__Stated problem__:
Transcribe every line exactly. Leave the pictures behind.

__Data__:
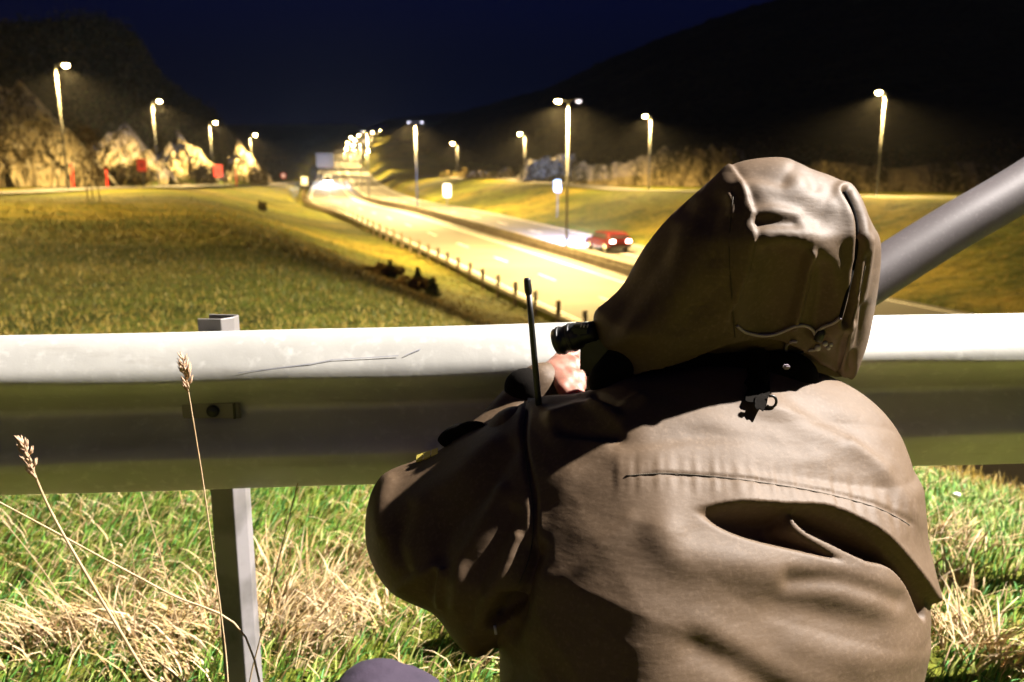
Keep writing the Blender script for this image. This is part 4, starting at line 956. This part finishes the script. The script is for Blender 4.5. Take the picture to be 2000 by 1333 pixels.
# hood
hood = [(1157, 622), (1164, 604), (1180, 592), (1215, 558), (1248, 499), (1281, 453), (1318, 412), (1359, 377), (1401, 342), (1425, 323), (1454, 313), (1495, 308), (1541, 312), (1582, 331), (1627, 347), (1650, 363), (1668, 392), (1686, 424), (1704, 457), (1706, 494), (1702, 548), (1694, 598), (1686, 643), (1670, 692), (1655, 735), (1640, 742),
        (1600, 735), (1560, 735), (1500, 745), (1420, 750), (1320, 750), (1225, 752), (1208, 742), (1200, 700), (1192, 684), (1177, 678), (1162, 648)]
def c_hood(X, Z):
    zc = .985
    under = np.maximum(zc-Z, 0); over = np.maximum(Z-zc, 0)
    s = np.where(X > .34, (X-.34)*.25, (.34-X)*.10)
    return s+under*.48*sst((X-.16)/.2)+over*.1
def f_hood(px, py, V, N):
    front = sst((-N[:, 1]+.35)/.5); f = np.zeros(len(V))
    rimA = [(1424, 322), (1445, 348), (1460, 382), (1470, 425), (1470, 470), (1458, 530), (1446, 570), (1438, 590)]
    f += lip(px, py, rimA, 34, .008, 3.5, 1)
    f += ridge(px, py, [(1440, 338), (1480, 336), (1530, 348)], 17, -.008)
    f += ridge(px, py, [(1476, 388), (1512, 382), (1555, 398), (1600, 428)], 22, -.0055)
    f += ridge(px, py, [(1476, 413), (1520, 411), (1560, 416)], 12, .003)
    f += ridge(px, py, [(1478, 436), (1510, 436), (1548, 438)], 13, -.007)
    f += ridge(px, py, [(1552, 326), (1578, 342), (1592, 366)], 12, -.004)
    f += ridge(px, py, [(1500, 468), (1550, 466), (1592, 484), (1622, 524), (1634, 580), (1632, 640)], 30, .012)
    f += ridge(px, py, [(1577, 492), (1572, 530), (1560, 590), (1548, 636)], 8, .013)
    f += ridge(px, py, [(1604, 520), (1604, 570), (1590, 640)], 15, -.009)
    f += ridge(px, py, [(1520, 505), (1510, 560), (1500, 620)], 36, -.014)
    f += ridge(px, py, [(1625, 400), (1650, 430), (1655, 500)], 14, .003)
    rimB = [(1650, 378), (1664, 405), (1673, 440), (1673, 485), (1664, 530), (1652, 580), (1641, 622)]
    d, s = seg_dist(px, py, smooth_poly(rimB, 4, False), False); f += -.022*np.exp(-(d/6)**2)+.006*np.exp(-((d-14)/9)**2)
    f += ridge(px, py, [(1697, 470), (1690, 540), (1672, 610), (1664, 680)], 9, .006)
    f += ridge(px, py, [(1688, 500), (1678, 570), (1660, 620)], 6, -.006)
    f += ridge(px, py, [(1682, 600), (1672, 660), (1655, 715)], 9, -.007)
    f += ridge(px, py, [(1640, 640), (1642, 690), (1634, 725)], 5, -.005)
    f += ridge(px, py, [(1600, 700), (1620, 715), (1640, 735)], 10, .007)
    f += ridge(px, py, [(1660, 580), (1650, 640), (1650, 720)], 8, .005)
    f += ridge(px, py, [(1335, 410), (1290, 490), (1230, 580), (1190, 640)], 24, -.008)
    f += ridge(px, py, [(1330, 440), (1328, 540), (1320, 620)], 24, .005)
    f += ridge(px, py, [(1430, 560), (1370, 600), (1330, 640)], 26, -.006)
    f += ridge(px, py, [(1380, 470), (1330, 560), (1240, 650)], 26, .005)
    f += ridge(px, py, [(1400, 400), (1385, 440), (1395, 500)], 20, -.006)
    f += ridge(px, py, [(1425, 385), (1430, 400), (1428, 420)], 6, .006)
    f += ridge(px, py, [(1430, 400), (1422, 480), (1428, 560), (1434, 640)], 4, -.0025)
    hem = [(1205, 745), (1260, 728), (1330, 708), (1400, 680), (1470, 665), (1540, 672), (1600, 706)]
    d, s = seg_dist(px, py, smooth_poly(hem, 4, False), False)
    f += np.where(s > 0, -.030*np.clip(d/12, 0, 1), .004*np.exp(-d/14))
    f += wrinkles(V, 1.35, 26, 4, 221, .0035)-wrinkles(V, 1.1, 34, 4, 225, .002)
    f += .0014*vnoise(V[:, 0], V[:, 1], V[:, 2], 20, 91)+.0006*vnoise(V[:, 0], V[:, 1], V[:, 2], 55, 92)
    return f*front
V, Q = inflate(hood, 1.30, .14, .95, c_hood, .0036, 5, f_hood, back=.4)
link('hood', fast_mesh('hood', V, Q), M['jacket'], person)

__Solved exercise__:
Keep writing the Blender script for this image. This is part 4, starting at line 956. This part finishes the script. The script is for Blender 4.5. Take the picture to be 2000 by 1333 pixels.
# hood
hood = [(1157, 622), (1164, 604), (1180, 592), (1215, 558), (1248, 499), (1281, 453), (1318, 412), (1359, 377), (1401, 342), (1425, 323), (1454, 313), (1495, 308), (1541, 312), (1582, 331), (1627, 347), (1650, 363), (1668, 392), (1686, 424), (1704, 457), (1706, 494), (1702, 548), (1694, 598), (1686, 643), (1670, 692), (1655, 735), (1640, 742),
        (1600, 735), (1560, 735), (1500, 745), (1420, 750), (1320, 750), (1225, 752), (1208, 742), (1200, 700), (1192, 684), (1177, 678), (1162, 648)]
def c_hood(X, Z):
    zc = .985
    under = np.maximum(zc-Z, 0); over = np.maximum(Z-zc, 0)
    s = np.where(X > .34, (X-.34)*.25, (.34-X)*.10)
    return s+under*.48*sst((X-.16)/.2)+over*.1
def f_hood(px, py, V, N):
    front = sst((-N[:, 1]+.35)/.5); f = np.zeros(len(V))
    rimA = [(1424, 322), (1445, 348), (1460, 382), (1470, 425), (1470, 470), (1458, 530), (1446, 570), (1438, 590)]
    f += lip(px, py, rimA, 34, .008, 3.5, 1)
    f += ridge(px, py, [(1440, 338), (1480, 336), (1530, 348)], 17, -.008)
    f += ridge(px, py, [(1476, 388), (1512, 382), (1555, 398), (1600, 428)], 22, -.0055)
    f += ridge(px, py, [(1476, 413), (1520, 411), (1560, 416)], 12, .003)
    f += ridge(px, py, [(1478, 436), (1510, 436), (1548, 438)], 13, -.007)
    f += ridge(px, py, [(1552, 326), (1578, 342), (1592, 366)], 12, -.004)
    f += ridge(px, py, [(1500, 468), (1550, 466), (1592, 484), (1622, 524), (1634, 580), (1632, 640)], 30, .012)
    f += ridge(px, py, [(1577, 492), (1572, 530), (1560, 590), (1548, 636)], 8, .013)
    f += ridge(px, py, [(1604, 520), (1604, 570), (1590, 640)], 15, -.009)
    f += ridge(px, py, [(1520, 505), (1510, 560), (1500, 620)], 36, -.014)
    f += ridge(px, py, [(1625, 400), (1650, 430), (1655, 500)], 14, .003)
    rimB = [(1650, 378), (1664, 405), (1673, 440), (1673, 485), (1664, 530), (1652, 580), (1641, 622)]
    d, s = seg_dist(px, py, smooth_poly(rimB, 4, False), False); f += -.022*np.exp(-(d/6)**2)+.006*np.exp(-((d-14)/9)**2)
    f += ridge(px, py, [(1697, 470), (1690, 540), (1672, 610), (1664, 680)], 9, .006)
    f += ridge(px, py, [(1688, 500), (1678, 570), (1660, 620)], 6, -.006)
    f += ridge(px, py, [(1682, 600), (1672, 660), (1655, 715)], 9, -.007)
    f += ridge(px, py, [(1640, 640), (1642, 690), (1634, 725)], 5, -.005)
    f += ridge(px, py, [(1600, 700), (1620, 715), (1640, 735)], 10, .007)
    f += ridge(px, py, [(1660, 580), (1650, 640), (1650, 720)], 8, .005)
    f += ridge(px, py, [(1335, 410), (1290, 490), (1230, 580), (1190, 640)], 24, -.008)
    f += ridge(px, py, [(1330, 440), (1328, 540), (1320, 620)], 24, .005)
    f += ridge(px, py, [(1430, 560), (1370, 600), (1330, 640)], 26, -.006)
    f += ridge(px, py, [(1380, 470), (1330, 560), (1240, 650)], 26, .005)
    f += ridge(px, py, [(1400, 400), (1385, 440), (1395, 500)], 20, -.006)
    f += ridge(px, py, [(1425, 385), (1430, 400), (1428, 420)], 6, .006)
    f += ridge(px, py, [(1430, 400), (1422, 480), (1428, 560), (1434, 640)], 4, -.0025)
    hem = [(1205, 745), (1260, 728), (1330, 708), (1400, 680), (1470, 665), (1540, 672), (1600, 706)]
    d, s = seg_dist(px, py, smooth_poly(hem, 4, False), False)
    f += np.where(s > 0, -.030*np.clip(d/12, 0, 1), .004*np.exp(-d/14))
    f += wrinkles(V, 1.35, 26, 4, 221, .0035)-wrinkles(V, 1.1, 34, 4, 225, .002)
    f += .0014*vnoise(V[:, 0], V[:, 1], V[:, 2], 20, 91)+.0006*vnoise(V[:, 0], V[:, 1], V[:, 2], 55, 92)
    return f*front
V, Q = inflate(hood, 1.30, .14, .95, c_hood, .0036, 5, f_hood, back=.4)
link('hood', fast_mesh('hood', V, Q), M['jacket'], person)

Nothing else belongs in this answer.